He infers we might be paying too much for our auto insurance. He cites the Fraser Institute.

A couple of weeks back Tim Schewe’s column Drivesmart was devoted to the projected increases in ICBC’s automobile insurance rates in the next five years. He infers that we might be paying too much for our auto insurance. But instead of telling us what auto insurance costs in other provinces he cites the Fraser Institute. According to Tim, the Fraser Institute says that B.C. Insurance rates are “too high due to a lack of competition.” He also says that the Fraser Institute “in part communicates the effects of government on our well being.” Schewe’s statements in this regard are inaccurate and misleading.

The Fraser Institute is not interested in our well being.
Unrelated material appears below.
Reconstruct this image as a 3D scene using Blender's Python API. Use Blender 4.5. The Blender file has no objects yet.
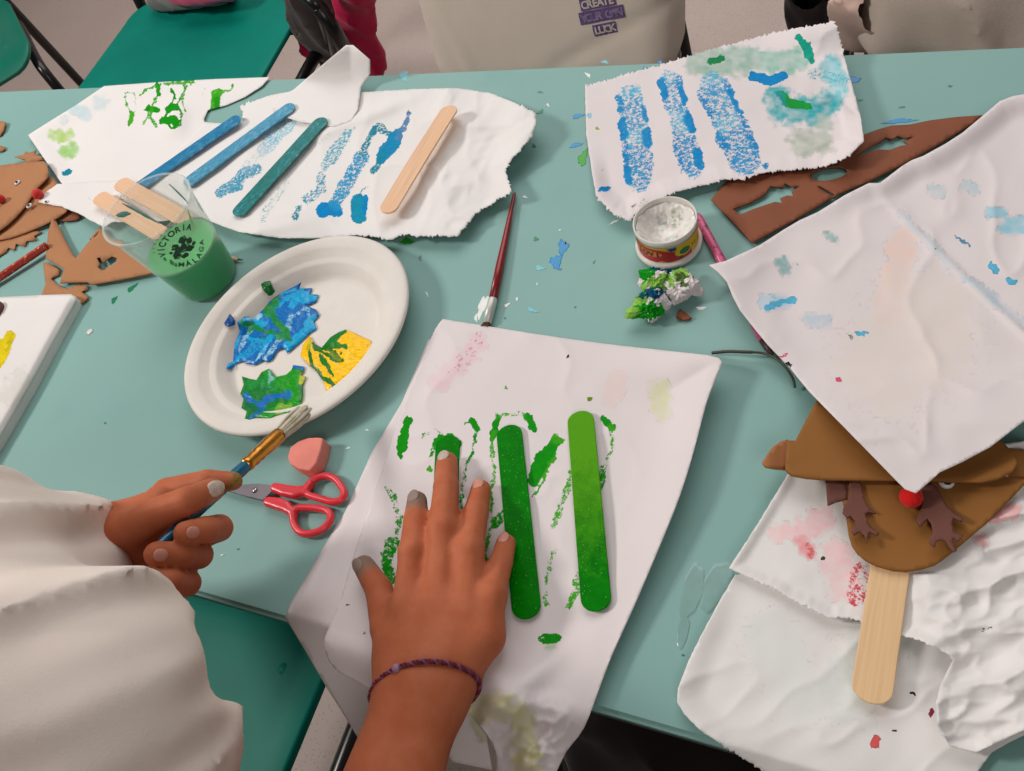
import bpy, bmesh, math, random
import numpy as np
from mathutils import Vector, Matrix
from mathutils.geometry import delaunay_2d_cdt
C = bpy.context.scene.collection
rng = random.Random(7)
TZ = 0.70                       # height of the table top
CAM = np.array([0.0, 0.0, 1.20])
FPX = 800.0
# ---------------------------------------------------------------- the survey of the place
def _basis():
    d = np.array([790-512, 920-385.5, FPX]); d /= np.linalg.norm(d)
    up = -d
    e = -np.array([-1350-512, 145-385.5, FPX]); e /= np.linalg.norm(e)
    e -= up*np.dot(e, up); e /= np.linalg.norm(e)
    return np.array([e, np.cross(up, e), up])       # rows: world x, y, z in camera space
BW = _basis()
def PA(px, py, z):
    px = np.asarray(px, float); py = np.asarray(py, float); z = np.asarray(z, float)
    r = np.stack([px-512, py-385.5, np.full(px.shape, FPX)], -1) @ BW.T
    t = (z-CAM[2])/r[..., 2]
    return r*t[..., None]+CAM
def P(px, py, dz=0.0):
    """world point on the level dz above the table top"""
    return Vector(PA(px, py, TZ+dz))
def PZ(px, py, z): return Vector(PA(px, py, z))
# ---------------------------------------------------------------- numpy noise
def _h(i, j, s):
    n = (i*374761393 + j*668265263 + s*2147483647) & 0xffffffff
    n = ((n ^ (n >> 13))*1274126177) & 0xffffffff
    return ((n ^ (n >> 16)) & 0xffff)/65535.0
def vnoise(x, y, s=0):
    x = np.asarray(x, float); y = np.asarray(y, float)
    i = np.floor(x).astype(np.int64); j = np.floor(y).astype(np.int64)
    fx = x-i; fy = y-j; fx = fx*fx*(3-2*fx); fy = fy*fy*(3-2*fy)
    a = _h(i, j, s)*(1-fx)+_h(i+1, j, s)*fx; b = _h(i, j+1, s)*(1-fx)+_h(i+1, j+1, s)*fx
    return a*(1-fy)+b*fy
def fbm(x, y, s=0, o=3):
    r = 0; a = .5; t = 0
    for k in range(o):
        r = r+a*vnoise(x*2**k+k*7.3, y*2**k-k*3.1, s+k); t += a; a *= .5
    return r/t
def sstep(a, b, x):
    t = np.clip((x-a)/(b-a), 0, 1); return t*t*(3-2*t)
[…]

They exist to promote the social-economic policies of what is known as neo-conservatism in the U.S. and neoliberalism throughout the rest of the world. This ideology was packaged up by the Austrian-born Friedrich Von Hayek at the University of Chicago during the 1950s and initially promoted by himself and the American economist Milton Friedman.

These guys promoted the idea that not only should our government not be involved in the business of providing auto insurance, that health care should not be provided by our government and even such things as our publicly funded and operated school system should be dismantled. As far as retirement pensions go, which Tim, as a former RCMP officer, likely receives, in the ideal neoliberal world, he would have been required to provide for himself. The government, hence the taxpayers, would not have been involved.

All this is clearly in Hayek’s epic publication The Constitution of Liberty. The “political bible” that Margaret Thatcher, England’s former PM, packed with her everywhere. Hayek and Friedman were definitely brilliant men but they kept company with some pretty nasty people. It was these two guys that stepped in to help the dictator Augusto Pinochet run Chile in the 1970s. They made a mess of it and Pinochet was later convicted as a war criminal.

On a positive note, Tim generally writes a good auto safety column. I always read it. What I would like to see him write is a column on how to properly use roundabouts. It’s needed.